> Set problem: In the listing below, how many lines contain the word "clip"? Please respond with the number only.

> Dataset content:

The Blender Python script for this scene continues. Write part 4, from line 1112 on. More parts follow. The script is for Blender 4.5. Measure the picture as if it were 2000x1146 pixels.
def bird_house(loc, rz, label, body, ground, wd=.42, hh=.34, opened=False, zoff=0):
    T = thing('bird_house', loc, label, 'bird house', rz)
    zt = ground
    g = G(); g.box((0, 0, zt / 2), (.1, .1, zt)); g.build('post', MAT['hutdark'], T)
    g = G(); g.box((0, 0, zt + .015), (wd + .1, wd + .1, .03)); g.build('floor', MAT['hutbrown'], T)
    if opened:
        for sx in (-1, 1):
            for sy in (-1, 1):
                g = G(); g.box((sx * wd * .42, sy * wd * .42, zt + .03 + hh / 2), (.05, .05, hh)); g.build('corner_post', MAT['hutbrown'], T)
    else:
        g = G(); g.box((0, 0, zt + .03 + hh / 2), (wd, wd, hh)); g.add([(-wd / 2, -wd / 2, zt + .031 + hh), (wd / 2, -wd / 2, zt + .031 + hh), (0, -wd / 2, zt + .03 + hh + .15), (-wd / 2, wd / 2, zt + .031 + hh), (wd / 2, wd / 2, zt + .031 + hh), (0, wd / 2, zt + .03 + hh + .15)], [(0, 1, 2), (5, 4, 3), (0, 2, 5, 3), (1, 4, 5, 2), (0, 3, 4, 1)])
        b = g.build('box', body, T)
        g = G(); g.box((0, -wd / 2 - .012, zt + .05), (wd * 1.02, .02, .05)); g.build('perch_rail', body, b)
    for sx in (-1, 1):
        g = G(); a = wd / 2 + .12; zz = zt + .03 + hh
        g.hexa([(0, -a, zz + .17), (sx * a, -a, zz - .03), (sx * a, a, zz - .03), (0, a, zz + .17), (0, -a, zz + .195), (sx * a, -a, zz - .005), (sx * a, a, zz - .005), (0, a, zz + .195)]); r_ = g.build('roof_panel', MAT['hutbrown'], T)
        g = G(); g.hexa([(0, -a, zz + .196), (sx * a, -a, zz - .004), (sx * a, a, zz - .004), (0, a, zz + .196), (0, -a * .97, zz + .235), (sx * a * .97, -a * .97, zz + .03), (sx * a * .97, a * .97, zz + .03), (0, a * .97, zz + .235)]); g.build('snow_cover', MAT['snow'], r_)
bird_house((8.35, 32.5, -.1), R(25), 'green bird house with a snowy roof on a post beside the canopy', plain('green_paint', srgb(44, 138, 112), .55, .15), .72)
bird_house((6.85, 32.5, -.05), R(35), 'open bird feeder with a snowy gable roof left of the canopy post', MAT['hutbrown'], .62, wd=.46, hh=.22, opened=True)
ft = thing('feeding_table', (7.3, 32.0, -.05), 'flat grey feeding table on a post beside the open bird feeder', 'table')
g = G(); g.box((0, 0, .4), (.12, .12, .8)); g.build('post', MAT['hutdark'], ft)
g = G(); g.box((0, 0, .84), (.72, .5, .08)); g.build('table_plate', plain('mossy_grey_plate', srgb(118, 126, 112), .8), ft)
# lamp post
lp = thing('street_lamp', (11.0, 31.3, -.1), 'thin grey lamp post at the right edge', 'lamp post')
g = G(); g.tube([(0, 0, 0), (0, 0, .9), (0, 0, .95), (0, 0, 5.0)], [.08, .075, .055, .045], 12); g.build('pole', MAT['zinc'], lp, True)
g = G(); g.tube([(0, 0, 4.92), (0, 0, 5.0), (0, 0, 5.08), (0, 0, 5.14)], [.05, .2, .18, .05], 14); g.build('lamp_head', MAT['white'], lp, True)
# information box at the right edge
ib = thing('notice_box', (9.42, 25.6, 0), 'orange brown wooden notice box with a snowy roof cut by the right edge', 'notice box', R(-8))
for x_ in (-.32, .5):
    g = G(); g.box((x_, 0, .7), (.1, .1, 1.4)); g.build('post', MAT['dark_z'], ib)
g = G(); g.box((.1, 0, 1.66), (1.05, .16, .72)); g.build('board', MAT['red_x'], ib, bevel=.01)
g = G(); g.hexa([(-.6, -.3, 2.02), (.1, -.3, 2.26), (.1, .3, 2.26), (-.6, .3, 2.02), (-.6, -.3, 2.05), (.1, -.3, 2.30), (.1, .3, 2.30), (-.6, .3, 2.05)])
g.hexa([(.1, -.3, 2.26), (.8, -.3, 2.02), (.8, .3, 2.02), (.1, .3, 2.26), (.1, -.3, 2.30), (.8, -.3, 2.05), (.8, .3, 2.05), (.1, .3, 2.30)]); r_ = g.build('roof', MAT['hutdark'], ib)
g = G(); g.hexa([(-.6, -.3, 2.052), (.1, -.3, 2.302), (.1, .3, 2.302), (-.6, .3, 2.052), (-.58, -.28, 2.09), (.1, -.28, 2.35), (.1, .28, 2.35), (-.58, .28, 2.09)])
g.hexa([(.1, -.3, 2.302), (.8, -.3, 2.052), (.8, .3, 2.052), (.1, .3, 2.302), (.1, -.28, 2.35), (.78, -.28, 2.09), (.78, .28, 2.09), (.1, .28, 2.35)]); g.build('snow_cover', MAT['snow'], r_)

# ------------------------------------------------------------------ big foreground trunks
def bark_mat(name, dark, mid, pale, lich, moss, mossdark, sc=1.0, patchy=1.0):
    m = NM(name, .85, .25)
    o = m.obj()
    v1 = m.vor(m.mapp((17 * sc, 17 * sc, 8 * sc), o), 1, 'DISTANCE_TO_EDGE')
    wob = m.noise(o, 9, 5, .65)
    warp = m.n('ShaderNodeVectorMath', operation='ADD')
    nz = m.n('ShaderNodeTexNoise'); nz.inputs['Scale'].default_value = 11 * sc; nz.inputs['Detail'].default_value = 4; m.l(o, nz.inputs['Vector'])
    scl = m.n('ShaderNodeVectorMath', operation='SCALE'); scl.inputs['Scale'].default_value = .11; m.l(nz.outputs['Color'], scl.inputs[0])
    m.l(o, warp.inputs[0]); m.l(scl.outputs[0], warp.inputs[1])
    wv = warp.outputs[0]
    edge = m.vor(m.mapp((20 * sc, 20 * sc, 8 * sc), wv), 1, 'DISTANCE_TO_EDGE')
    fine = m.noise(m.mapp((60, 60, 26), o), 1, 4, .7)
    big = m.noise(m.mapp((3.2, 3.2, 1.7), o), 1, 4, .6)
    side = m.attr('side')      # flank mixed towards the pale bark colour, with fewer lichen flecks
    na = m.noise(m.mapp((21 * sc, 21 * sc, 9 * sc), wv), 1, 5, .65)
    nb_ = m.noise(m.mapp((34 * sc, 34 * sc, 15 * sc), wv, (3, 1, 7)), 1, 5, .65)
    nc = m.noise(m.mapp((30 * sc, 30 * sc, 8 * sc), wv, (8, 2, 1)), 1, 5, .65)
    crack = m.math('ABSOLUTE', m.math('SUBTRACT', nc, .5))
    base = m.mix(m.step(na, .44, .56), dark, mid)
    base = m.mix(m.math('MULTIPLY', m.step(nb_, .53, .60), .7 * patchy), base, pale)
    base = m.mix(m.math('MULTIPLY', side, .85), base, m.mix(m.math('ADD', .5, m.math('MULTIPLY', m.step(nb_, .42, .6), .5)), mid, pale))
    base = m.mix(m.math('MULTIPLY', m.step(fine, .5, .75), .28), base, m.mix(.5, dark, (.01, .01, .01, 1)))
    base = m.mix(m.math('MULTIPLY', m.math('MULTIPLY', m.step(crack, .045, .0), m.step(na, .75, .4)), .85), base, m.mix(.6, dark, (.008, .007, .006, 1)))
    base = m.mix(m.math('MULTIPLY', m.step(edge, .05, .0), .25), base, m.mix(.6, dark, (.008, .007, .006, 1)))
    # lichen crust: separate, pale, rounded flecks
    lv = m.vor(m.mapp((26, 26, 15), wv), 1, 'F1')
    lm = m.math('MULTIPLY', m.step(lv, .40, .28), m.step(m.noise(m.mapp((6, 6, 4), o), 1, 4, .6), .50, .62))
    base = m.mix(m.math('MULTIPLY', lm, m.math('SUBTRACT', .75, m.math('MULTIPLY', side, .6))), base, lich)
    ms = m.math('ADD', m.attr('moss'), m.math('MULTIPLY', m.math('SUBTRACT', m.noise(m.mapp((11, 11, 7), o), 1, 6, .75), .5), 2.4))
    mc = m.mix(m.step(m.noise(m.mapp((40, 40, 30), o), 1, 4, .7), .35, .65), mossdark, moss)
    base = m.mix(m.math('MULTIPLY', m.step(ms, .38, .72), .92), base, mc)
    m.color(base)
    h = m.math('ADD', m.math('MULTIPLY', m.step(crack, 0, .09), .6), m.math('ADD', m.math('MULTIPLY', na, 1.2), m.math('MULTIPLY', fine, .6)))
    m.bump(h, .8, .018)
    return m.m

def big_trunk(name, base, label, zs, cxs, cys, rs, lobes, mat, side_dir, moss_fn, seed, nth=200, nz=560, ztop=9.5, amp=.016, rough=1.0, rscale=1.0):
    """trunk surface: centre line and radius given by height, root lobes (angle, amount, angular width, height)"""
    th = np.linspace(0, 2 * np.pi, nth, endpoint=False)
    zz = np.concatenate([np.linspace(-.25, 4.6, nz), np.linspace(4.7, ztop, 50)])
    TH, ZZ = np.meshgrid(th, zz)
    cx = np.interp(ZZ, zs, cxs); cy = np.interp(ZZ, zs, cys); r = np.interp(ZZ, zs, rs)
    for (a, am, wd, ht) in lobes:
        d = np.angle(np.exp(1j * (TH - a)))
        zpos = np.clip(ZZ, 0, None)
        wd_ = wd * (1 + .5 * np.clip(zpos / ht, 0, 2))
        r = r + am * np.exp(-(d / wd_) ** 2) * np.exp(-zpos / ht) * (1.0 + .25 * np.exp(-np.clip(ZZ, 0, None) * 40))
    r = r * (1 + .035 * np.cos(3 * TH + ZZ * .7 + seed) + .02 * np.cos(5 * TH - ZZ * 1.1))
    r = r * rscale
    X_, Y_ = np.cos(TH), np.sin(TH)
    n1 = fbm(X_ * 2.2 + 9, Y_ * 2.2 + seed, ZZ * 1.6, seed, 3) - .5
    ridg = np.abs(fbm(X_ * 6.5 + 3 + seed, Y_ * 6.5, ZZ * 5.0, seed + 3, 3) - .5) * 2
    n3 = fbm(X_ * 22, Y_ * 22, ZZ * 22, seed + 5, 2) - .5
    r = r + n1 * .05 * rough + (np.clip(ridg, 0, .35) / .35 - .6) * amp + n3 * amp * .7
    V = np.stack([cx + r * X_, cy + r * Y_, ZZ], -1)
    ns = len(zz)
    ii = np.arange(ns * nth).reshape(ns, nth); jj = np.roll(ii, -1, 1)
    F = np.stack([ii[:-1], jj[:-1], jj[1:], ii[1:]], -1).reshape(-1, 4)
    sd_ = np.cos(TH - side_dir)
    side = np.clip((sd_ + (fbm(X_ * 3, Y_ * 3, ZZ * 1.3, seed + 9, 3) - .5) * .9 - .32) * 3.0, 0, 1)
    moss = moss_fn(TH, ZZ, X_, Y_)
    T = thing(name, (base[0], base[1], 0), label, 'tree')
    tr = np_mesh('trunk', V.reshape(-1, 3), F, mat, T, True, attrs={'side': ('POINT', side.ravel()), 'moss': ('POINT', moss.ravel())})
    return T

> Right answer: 5